The parish needed an administrator. 

“It seems like most parishes in Louisiana have one, it seemed like the right move,” Eastman said.

How that administrator would be hired would take the same teamwork and collective contribution that had been the parish’s approach all along. The police jury scoured their peers, got some job listings from the Police Jury Association of Louisiana, and wrote an ordinance that would become the job description. Then they delegated the hiring process.

Police jurors nominated a total of eight citizens who would compose a seven-person advisory council with an alternate member. That council will review the resumes, interview candidates and agree on a ranking to send to the police jury to make the final interview and hiring decisions. Members all demonstrated high levels of civic engagement, and included businesses owners, a retired banker, a retired county agent and a minister, among others.

“We didn’t want it to be a political discussion, we wanted members of the community to make their recommendation,” Eastman said. “It will be hard for the jury to say ‘We don’t want these few top applicants,’ and to go with one of the bottom-ranked applicants, just because they know them, they have connections.”

A week before applications closed, the parish had received nine applications, better than the five or six Eastman had expected.

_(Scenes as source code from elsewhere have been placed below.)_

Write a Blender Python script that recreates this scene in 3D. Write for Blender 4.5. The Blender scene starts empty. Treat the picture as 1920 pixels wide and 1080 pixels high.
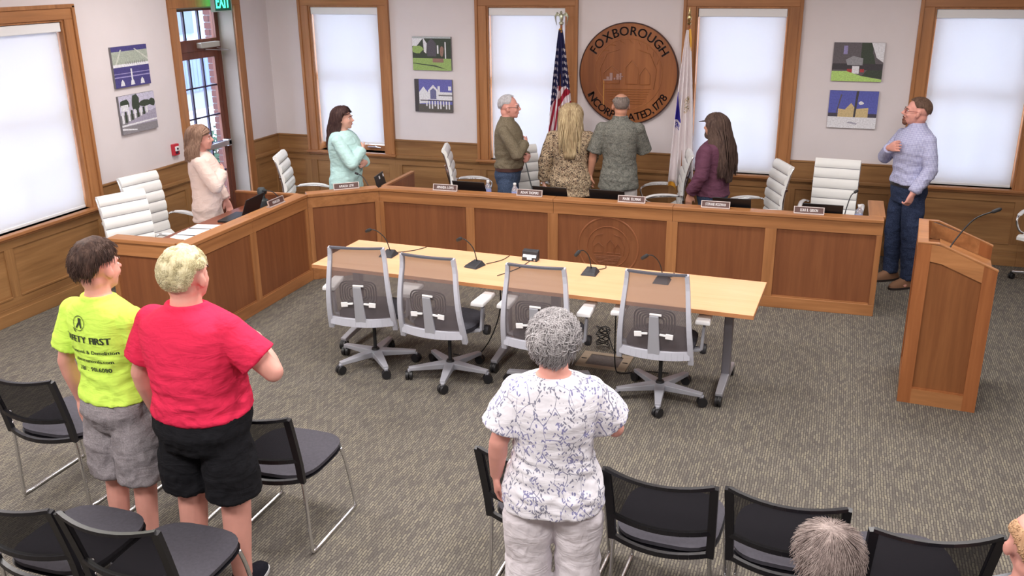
import bpy, bmesh, math, random
from math import sin, cos, pi, radians as R
from mathutils import Vector, Matrix, noise
from mathutils.bvhtree import BVHTree
random.seed(7)
SC = bpy.context.scene
COL = SC.collection

# ---------------------------------------------------------------- camera, sky, lamps, exposure
cam_d = bpy.data.cameras.new('camera'); cam = bpy.data.objects.new('camera', cam_d); COL.objects.link(cam)
cam_d.sensor_width = 36; cam_d.lens = 1735.6 / 1920 * 36; cam_d.clip_start = .05; cam_d.clip_end = 200
_p, _r, _y = R(19.083), R(-.626), R(-19.232)
_F = Vector((sin(_y) * cos(_p), cos(_y) * cos(_p), -sin(_p))); _Rt = Vector((cos(_y), -sin(_y), 0)); _U = _Rt.cross(_F)
_R2 = cos(_r) * _Rt + sin(_r) * _U; _U2 = -sin(_r) * _Rt + cos(_r) * _U
cam.matrix_world = Matrix(((_R2.x, _U2.x, -_F.x, 0), (_R2.y, _U2.y, -_F.y, 0), (_R2.z, _U2.z, -_F.z, 2.93), (0, 0, 0, 1)))
SC.camera = cam
SC.view_settings.view_transform = 'Standard'; SC.view_settings.look = 'None'
SC.view_settings.gamma = 1; SC.view_settings.use_curve_mapping = False
SC.view_settings.exposure = 0.10
W = bpy.data.worlds.new('sky'); SC.world = W; W.use_nodes = True
_bg = W.node_tree.nodes['Background']; _bg.inputs['Color'].default_value = (.76, .83, 1, 1); _bg.inputs['Strength'].default_value = 9.2
SC.cycles.max_bounces = 8; SC.cycles.diffuse_bounces = 4; SC.cycles.glossy_bounces = 3; SC.cycles.transparent_max_bounces = 12
SC.cycles.use_denoising = True; SC.cycles.sample_clamp_indirect = 6
LAMP_POWER = 50
LAMPS = [(x, y) for x in (-5.0, -2.1, .8) for y in (1.2, 4.2, 7.4)]
CEIL = 3.35
for _i, (lx, ly) in enumerate(LAMPS):
    ld = bpy.data.lights.new('ceiling_lamp_light', 'AREA'); ld.shape = 'RECTANGLE'; ld.size = 1.15; ld.size_y = .55
    ld.energy = LAMP_POWER * (1.45 if ly < 5 else .9); ld.color = (1, .95, .92)
    lo = bpy.data.objects.new('ceiling_lamp_light', ld); COL.objects.link(lo); lo.location = (lx, ly, CEIL - .06)

# ---------------------------------------------------------------- helpers
def lin(c):
    f = lambda v: v / 12.92 if v <= .04045 else ((v + .055) / 1.055) ** 2.4
    return tuple(f(v / 255) for v in c) + (1,)

class MB:
    def __init__(s): s.v = []; s.f = []; s.m = []; s.cm = 0
    def add(s, vs, fs, M=None):
        o = len(s.v)
        for v in vs:
            s.v.append(tuple(M @ Vector(v)) if M is not None else tuple(v))
        for f in fs: s.f.append([i + o for i in f]); s.m.append(s.cm)
        return s
    def box(s, a, b, M=None, ch=0):
        x0, y0, z0 = a; x1, y1, z1 = b
        if x0 > x1: x0, x1 = x1, x0
        if y0 > y1: y0, y1 = y1, y0
        if z0 > z1: z0, z1 = z1, z0
        v = [(x0, y0, z0), (x1, y0, z0), (x1, y1, z0), (x0, y1, z0), (x0, y0, z1), (x1, y0, z1), (x1, y1, z1), (x0, y1, z1)]
        return s.add(v, [(3, 2, 1, 0), (4, 5, 6, 7), (0, 1, 5, 4), (1, 2, 6, 5), (2, 3, 7, 6), (3, 0, 4, 7)], M)
    def bar(s, a, b, w, h, up=(0, 0, 1), w2=None, h2=None):
        """box bar from a to b, width w (sideways) height h (up), optional end size"""
        a = Vector(a); b = Vector(b); d = (b - a).normalized(); u = Vector(up)
        sd = d.cross(u).normalized(); u = sd.cross(d).normalized(); w2 = w if w2 is None else w2; h2 = h if h2 is None else h2
        vs = []
        for p, ww, hh in ((a, w, h), (b, w2, h2)):
            for i, j in ((-1, -1), (1, -1), (1, 1), (-1, 1)): vs.append(p + sd * i * ww / 2 + u * j * hh / 2)
        return s.add(vs, [(0, 1, 2, 3), (7, 6, 5, 4), (0, 4, 5, 1), (1, 5, 6, 2), (2, 6, 7, 3), (3, 7, 4, 0)])
    def tube(s, pts, r, n=8, cap=True, flat=1.0, up=None):
        pts = [Vector(p) for p in pts]; k = len(pts); rs = r if isinstance(r, (list, tuple)) else [r] * k
        prev = None; o = len(s.v); fs = []; vs = []
        for i, p in enumerate(pts):
            d = (pts[min(i + 1, k - 1)] - pts[max(i - 1, 0)])
            d = d.normalized() if d.length > 1e-9 else Vector((0, 0, 1))
            if prev is None:
                t = Vector(up) if up else (Vector((0, 0, 1)) if abs(d.z) < .9 else Vector((1, 0, 0)))
            else: t = prev
            u = (t - d * t.dot(d)); u = u.normalized() if u.length > 1e-6 else d.orthogonal().normalized(); prev = u
            w = d.cross(u)
            for j in range(n):
                a = 2 * pi * j / n; vs.append(p + (u * cos(a) * flat + w * sin(a)) * rs[i])
        for i in range(k - 1):
            for j in range(n): fs.append((i * n + j, i * n + (j + 1) % n, (i + 1) * n + (j + 1) % n, (i + 1) * n + j))
        if cap: fs.append(tuple(range(n))[::-1]); fs.append(tuple((k - 1) * n + j for j in range(n)))
        return s.add(vs, fs)
    def lathe(s, prof, c=(0, 0, 0), n=20, M=None):
        vs = []; fs = []
        for r, z in prof:
            for j in range(n): vs.append((c[0] + r * cos(2 * pi * j / n), c[1] + r * sin(2 * pi * j / n), c[2] + z))
        for i in range(len(prof) - 1):
            for j in range(n): fs.append((i * n + j, i * n + (j + 1) % n, (i + 1) * n + (j + 1) % n, (i + 1) * n + j))
        fs.append(tuple(range(n))[::-1]); fs.append(tuple((len(prof) - 1) * n + j for j in range(n)))
        return s.add(vs, fs, M)
    def loft(s, secs, n=24, cap=True, pw=2.0):
        """secs: (cx,cy,cz,rx,ry) horizontal superellipse rings"""
        vs = []; fs = []
        for sec in secs:
            cx, cy, cz, rx, ry = sec[:5]; q = sec[5] if len(sec) > 5 else pw
            for j in range(n):
                a = 2 * pi * j / n; c, d = cos(a), sin(a)
                vs.append((cx + rx * math.copysign(abs(c) ** (2 / q), c), cy + ry * math.copysign(abs(d) ** (2 / q), d), cz))
        for i in range(len(secs) - 1):
            for j in range(n): fs.append((i * n + j, i * n + (j + 1) % n, (i + 1) * n + (j + 1) % n, (i + 1) * n + j))
        if cap: fs.append(tuple(range(n))[::-1]); fs.append(tuple((len(secs) - 1) * n + j for j in range(n)))
        return s.add(vs, fs)
    def ell(s, c, r, n=14, M=None, rot=None):
        vs = []; fs = []; m = n // 2 + 1; Rm = rot.to_matrix() if rot is not None else None
        for i in range(m + 1):
            t = pi * i / m
            for j in range(n):
                v = Vector((sin(t) * cos(2 * pi * j / n) * r[0], sin(t) * sin(2 * pi * j / n) * r[1], -cos(t) * r[2]))
                if Rm is not None: v = Rm @ v
                vs.append(v + Vector(c))
        for i in range(m):
            for j in range(n): fs.append((i * n + j, i * n + (j + 1) % n, (i + 1) * n + (j + 1) % n, (i + 1) * n + j))
        return s.add(vs, fs, M)
    def prism(s, poly, h, M=None):
        """polygon in xy extruded along z 0..h"""
        n = len(poly); vs = [(p[0], p[1], 0) for p in poly] + [(p[0], p[1], h) for p in poly]
        fs = [tuple(range(n))[::-1], tuple(range(n, 2 * n))] + [(i, (i + 1) % n, n + (i + 1) % n, n + i) for i in range(n)]
        return s.add(vs, fs, M)
    def mesh(s, name='mesh'):
        me = bpy.data.meshes.new(name); me.from_pydata(s.v, [], s.f); me.update()
        return me
    def obj(s, name, mat, parent=None, smooth=False, bev=0, seg=2, clean=False):
        me = s.mesh(name)
        mats = mat if isinstance(mat, (list, tuple)) else [mat]
        for m in mats: me.materials.append(m)
        if len(mats) > 1:
            for p, i in zip(me.polygons, s.m): p.material_index = i
        if clean:
            bm = bmesh.new(); bm.from_mesh(me); bmesh.ops.remove_doubles(bm, verts=bm.verts, dist=1e-5); bmesh.ops.recalc_face_normals(bm, faces=bm.faces); bm.to_mesh(me); bm.free()
        return put(name, me, parent, smooth, bev, seg)

def put(name, me, parent=None, smooth=False, bev=0, seg=2):
    o = bpy.data.objects.new(name, me); COL.objects.link(o)
    if parent is not None: o.parent = parent
    if smooth:
        for p in me.polygons: p.use_smooth = True
        if smooth == 'auto': me.set_sharp_from_angle(angle=R(38))
    if bev:
        m = o.modifiers.new('bevel', 'BEVEL'); m.width = bev; m.segments = seg; m.limit_method = 'ANGLE'; m.angle_limit = R(35)
    return o

def thing(name, label, cat, loc=(0, 0, 0), rz=0, group=None):
    o = bpy.data.objects.new(name, None); COL.objects.link(o); o.empty_display_size = .1
    o.location = loc; o.rotation_euler = (0, 0, rz); tag(o, label, cat, group)
    return o
def tag(o, label, cat, group=None, kind=None):
    o['label'] = label; o['category'] = cat
    if group: o['group'] = group
    if kind: o['kind'] = kind
    return o
def struct(o): o['kind'] = 'structure'; return o
def copy_tree(o, parent=None, top=True):
    c = o.copy(); COL.objects.link(c); c.parent = parent
    for ch in list(o.children): copy_tree(ch, c, False)
    return c

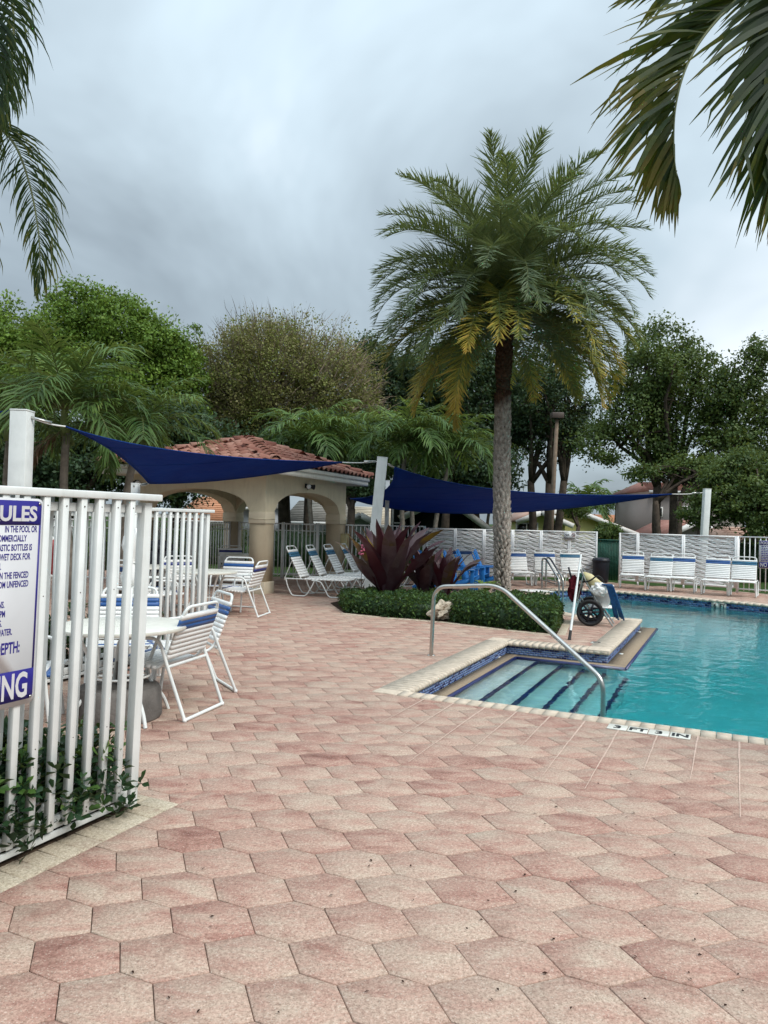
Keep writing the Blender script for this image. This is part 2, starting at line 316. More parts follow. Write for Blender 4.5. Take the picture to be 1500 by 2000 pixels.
class MB:
    def __init__(s): s.v = []; s.f = []; s.t = []; s.tone = 0.5
    def add(s, vs, fs):
        b = len(s.v); s.v.extend([tuple(x) for x in vs])
        for f in fs: s.f.append(tuple(b + i for i in f)); s.t.append(s.tone)
        return s
    def box(s, c, d, rz=0.0, mtx=None):
        hx, hy, hz = d[0] / 2, d[1] / 2, d[2] / 2
        P = [Vector((x * hx, y * hy, z * hz)) for z in (-1, 1) for y in (-1, 1) for x in (-1, 1)]
        if mtx is not None: P = [mtx @ p for p in P]
        elif rz: P = [Matrix.Rotation(rz, 3, 'Z') @ p for p in P]
        c = Vector(c); P = [p + c for p in P]
        return s.add(P, [(0, 2, 3, 1), (4, 5, 7, 6), (0, 1, 5, 4), (2, 6, 7, 3), (0, 4, 6, 2), (1, 3, 7, 5)])
    def beam(s, a, b, w, h, up=(0, 0, 1)):
        a = Vector(a); b = Vector(b); d = (b - a); L = d.length; d.normalize()
        up = Vector(up); sd = d.cross(up)
        if sd.length < 1e-4: sd = d.cross(Vector((1, 0, 0)))
        sd.normalize(); u2 = sd.cross(d).normalized()
        m = Matrix((d, sd, u2)).transposed()
        return s.box((a + b) / 2, (L, w, h), mtx=m)
    def tube(s, pts, r, n=8, closed=False, caps=True):
        P = [Vector(p) for p in pts]; k = len(P)
        rr = r if isinstance(r, (list, tuple)) else [r] * k
        T = []
        for i in range(k):
            if closed: t = P[(i + 1) % k] - P[i - 1]
            else: t = P[min(i + 1, k - 1)] - P[max(i - 1, 0)]
            T.append(t.normalized())
        nrm = T[0].orthogonal().normalized(); vs = []
        for i in range(k):
            if i: 
                nrm = (nrm - T[i] * nrm.dot(T[i]))
                if nrm.length < 1e-6: nrm = T[i].orthogonal()
                nrm.normalize()
            bn = T[i].cross(nrm)
            for j in range(n):
                a = 2 * math.pi * j / n; vs.append(P[i] + (nrm * math.cos(a) + bn * math.sin(a)) * rr[i])
        fs = []
        for i in range(k if closed else k - 1):
            i2 = (i + 1) % k
            for j in range(n): fs.append((i * n + j, i * n + (j + 1) % n, i2 * n + (j + 1) % n, i2 * n + j))
        if caps and not closed: fs.append(tuple(range(n - 1, -1, -1))); fs.append(tuple((k - 1) * n + j for j in range(n)))
        return s.add(vs, fs)
    def prism(s, poly, z0, z1):
        n = len(poly); vs = [(p[0], p[1], z0) for p in poly] + [(p[0], p[1], z1) for p in poly]
        return s.add(vs, [tuple(range(n - 1, -1, -1)), tuple(range(n, 2 * n))] + [(i, (i + 1) % n, n + (i + 1) % n, n + i) for i in range(n)])
    def lathe(s, prof, n=20, c=(0, 0)):
        k = len(prof); vs = []
        for r, z in prof:
            for j in range(n): a = 2 * math.pi * j / n; vs.append((c[0] + r * math.cos(a), c[1] + r * math.sin(a), z))
        fs = [(i * n + j, i * n + (j + 1) % n, (i + 1) * n + (j + 1) % n, (i + 1) * n + j) for i in range(k - 1) for j in range(n)]
        fs += [tuple(range(n - 1, -1, -1)), tuple((k - 1) * n + j for j in range(n))]
        return s.add(vs, fs)
    def mesh(s, name, smooth=False, off=None):
        V = np.array(s.v, dtype=float)
        if off is not None: V = V - np.array(off)
        return mesh_np(name, V, s.f, s.t, smooth)
    def build(s, name, mat, parent=None, smooth=False, world=False, loc=None, bevel=0.0):
        """world=True: vertices given in world space under a parent Empty with location only"""
        off = None
        if world and parent is not None: off = parent.location
        o = link(s.mesh(name, smooth, off), name, mat, parent, loc)
        if bevel:
            b = o.modifiers.new('bevel', 'BEVEL'); b.width = bevel; b.segments = 2; b.limit_method = 'ANGLE'
        return o
def smooth_by_angle(o, ang=40):
    for p in o.data.polygons: p.use_smooth = True
    try: o.data.set_sharp_from_angle(angle=R(ang))
    except Exception: pass
def copy_tree(src, parent=None):
    c = src.copy(); COL.objects.link(c)
    if parent is not None: c.parent = parent; c.matrix_parent_inverse = src.matrix_parent_inverse.copy()
    for ch in list(src.children): copy_tree(ch, c)
    return c
def arc(c, r, a0, a1, n, plane='yz'):
    L = []
    for i in range(n + 1):
        a = R(a0 + (a1 - a0) * i / n); x, y = r * math.cos(a), r * math.sin(a)
        L.append((c[0], c[1] + x, c[2] + y) if plane == 'yz' else (c[0] + x, c[1], c[2] + y))
    return L
def roundpath(pts, r, n=4):
    """polyline with rounded corners"""
    P = [Vector(p) for p in pts]; O = [P[0]]
    for i in range(1, len(P) - 1):
        a, b, c = P[i - 1], P[i], P[i + 1]; d1 = (a - b); d2 = (c - b); rr = min(r, d1.length * 0.45, d2.length * 0.45)
        p0 = b + d1.normalized() * rr; p1 = b + d2.normalized() * rr
        for k in range(n + 1):
            t = k / n; O.append(p0 * (1 - t) ** 2 + b * 2 * t * (1 - t) + p1 * t * t)
    O.append(P[-1]); return O
# text as mesh
def text_mesh(body, size, mat, parent, mtx, name='lettering', sx=1.0, bold=0.0, align='RIGHT', extrude=0.0006, label=None):
    cu = bpy.data.curves.new(name, 'FONT'); cu.body = body; cu.size = size; cu.align_x = align; cu.extrude = extrude; cu.offset = bold; cu.resolution_u = 3
    tmp = bpy.data.objects.new('tmp_text', cu); COL.objects.link(tmp)
    dg = bpy.context.evaluated_depsgraph_get(); me = bpy.data.meshes.new_from_object(tmp.evaluated_get(dg))
    bpy.data.objects.remove(tmp); bpy.data.curves.remove(cu)
    me.transform(mtx @ Matrix.Diagonal((sx, 1, 1, 1)))
    me.materials.clear(); me.materials.append(MAT[mat]); me.name = name
    o = link(me, name, None, parent)
    if label: o['label'] = label
    return o

# ------------------------------------------------------------------ plan of the place: u to the right along the pool's near edge, v away
TH = R(64.5); O2 = Vector((0.236, 6.682)); VV = Vector((math.cos(TH), math.sin(TH))); UU = Vector((VV.y, -VV.x))
def P(u, v, z=None):
    q = O2 + UU * u + VV * v
    return Vector((q.x, q.y)) if z is None else Vector((q.x, q.y, z))
POOL = [(0, 0), (7.5, 0), (7.5, 9.25), (0.5, 11.8), (-0.55, 12.0), (-1.3, 11.3), (-0.45, 7.5), (0.2, 6.72), (1.27, 6.72), (1.27, 3.25), (0, 3.25)]
POOLW = [P(*q) for q in POOL]
DECK = [(-15, -4), (14.5, -4), (14.5, 13.8), (9.2, 17.68), (8.65, 18.05), (6.3, 19.78), (5.86, 20.3), (1.1, 19.9), (-0.95, 18.75), (-4.1, 19.95), (-9, 20.6), (-15, 20.6)]
WATER_Z, LEDGE_Z = -0.160, -0.148
def fill(name, outer, holes, z, mat, kind=None):
    import bmesh
    bm = bmesh.new(); ed = []
    for loop in [outer] + holes:
        vs = [bm.verts.new((p[0], p[1], z)) for p in loop]
        for i in range(len(vs)): ed.append(bm.edges.new((vs[i], vs[(i + 1) % len(vs)])))
    bmesh.ops.triangle_fill(bm, use_beauty=True, use_dissolve=False, edges=ed)
    for f in bm.faces:
        if f.normal.z < 0: f.normal_flip()
    me = bpy.data.meshes.new(name); bm.to_mesh(me); bm.free()
    o = link(me, name, mat); props(o, kind=kind); return o
ground = fill('lawn_ground', [(-400, -60), (400, -60), (400, 700), (-400, 700)], [DECK], -0.03, 'grass', 'structure')
NEARBED = [tuple(P(u, v)) for u, v in [(-0.20, -8.5), (-0.20, -3.12), (-1.5, -3.12), (-1.5, -8.5)]]
INBED = [(-2.10, 8.55), (-3.55, 5.5), (-4.45, 5.9), (-2.95, 8.95)]
ISLAND = [(-0.62, 12.2), (0.10, 11.78), (0.92, 11.46), (1.85, 10.72), (2.46, 10.36), (2.97, 12.0), (3.2, 14.2), (2.95, 15.3), (1.2, 15.7), (-0.3, 15.2), (-0.95, 13.6)]
deck = fill('patio', DECK, [POOLW], -0.014, 'joint', 'structure')
for nm, poly in (('planting_bed', NEARBED), ('planting_bed', INBED), ('planting_bed', ISLAND)):
    b = MB().prism(poly, -0.01, 0.006).build(nm, 'mulch'); props(b, kind='structure')

# --- pool shell
pool = thing('swimming_pool', P(0, 0, 0), 'free form swimming pool with turquoise water, blue tile band and submerged entry steps', 'pool')
b = MB(); n = len(POOL)
for i in range(n):
    a, c = POOLW[i], POOLW[(i + 1) % n]
    b.add([(a.x, a.y, -2.4), (c.x, c.y, -2.4), (c.x, c.y, -0.012), (a.x, a.y, -0.012)], [(0, 1, 2, 3)])
b.build('pool_wall', 'plaster', pool, world=True)
f0, f1, f2, f3 = P(-2.2, -0.1, -1.05), P(7.7, -0.1, -1.75), P(7.7, 12.6, -1.95), P(-2.2, 12.6, -1.75)
MB().add([f0, f1, f2, f3], [(0, 1, 2), (0, 2, 3)]).build('pool_floor', 'plaster', pool, world=True)
# ledges (exposed aggregate, just above the water)
def uvbox(b, u0, u1, v0, v1, z0, z1): return b.prism([P(u0, v0), P(u1, v0), P(u1, v1), P(u0, v1)], z0, z1)
b = MB(); uvbox(b, 0.004, 0.155, 0.004, 3.246, -0.30, LEDGE_Z); uvbox(b, 0.155, 1.50, 3.105, 3.246, -0.30, LEDGE_Z)
uvbox(b, 1.274, 1.50, 3.246, 6.95, -0.30, LEDGE_Z); uvbox(b, 0.25, 1.274, 6.724, 6.95, -0.30, LEDGE_Z)
b.build('tanning_ledge', 'exposed', pool, world=True)
b = MB(); w = 0.028
for u0, u1, v0, v1 in [(0.155, 0.155 + w, 0.004, 3.105 - w), (0.155 + w, 1.50, 3.105 - w, 3.105), (1.50, 1.50 + w, 3.105 - w, 6.95)]:
    uvbox(b, u0, u1, v0, v1, -0.22, LEDGE_Z + 0.002)
b.build('ledge_edge_tile', 'nose', pool, world=True)
# submerged steps running along v
for k, (un, zt) in enumerate([(0.46, -0.27), (0.745, -0.40), (1.01, -0.53), (1.26, -0.66), (1.51, -0.79)]):
    b = MB(); uvbox(b, un - 0.33 if k else 0.12, un, 0.003, 3.24, -2.0 + 0.01 * k, zt); b.build('step', 'plaster', pool, world=True)
    b = MB(); uvbox(b, un, un + 0.012, 0.003, 3.22, zt - 0.05, zt + 0.004); uvbox(b, un - 0.035, un, 0.003, 3.22, zt + 0.001, zt + 0.004)
    b.build('step_nosing', 'nose', pool, world=True)
# little white fittings on the ledge and wall corner
for px, py in [(973, 1284), (1213, 1278), (1248, 1235)]:
    q = G(px, py, LEDGE_Z); MB().box((q.x, q.y, LEDGE_Z + 0.006), (0.075, 0.05, 0.010), TH).build('return_fitting', 'tile_white', pool, world=True)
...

“Someone asked me if the applicants would be intimidated being interviewed by eight people,” Eastman said. “I thought it would be good practice for having 13 bosses on the police jury.”

Big targets

Eastman said that although the administrator would have a mandate to pursue all sorts of support for parish development and advancement, two specific infrastructure projects showed promise. 

The first was to build out water and sewer capacity in the town of Lacassine, located off of I-10.

“We’re a prime spot for an overnight stay if you’re driving from Florida to California, but there’s nowhere to stay and the service isn’t sufficient to add a hotel there,” Eastman said. “If we can give people a reason to stop in Lacassine, we can generate some revenue and make the most of being right off the interstate. We just need to make construction feasible with more water and sewer capacity.”

Eastman also saw the potential for road improvements to aid less-happy travelers — coastal residents heading north to avoid hurricanes. Funding to pave gravel roads could help ease pressure on other northbound roads, both as primary evacuation routes and arteries to relieve congestion on state roads.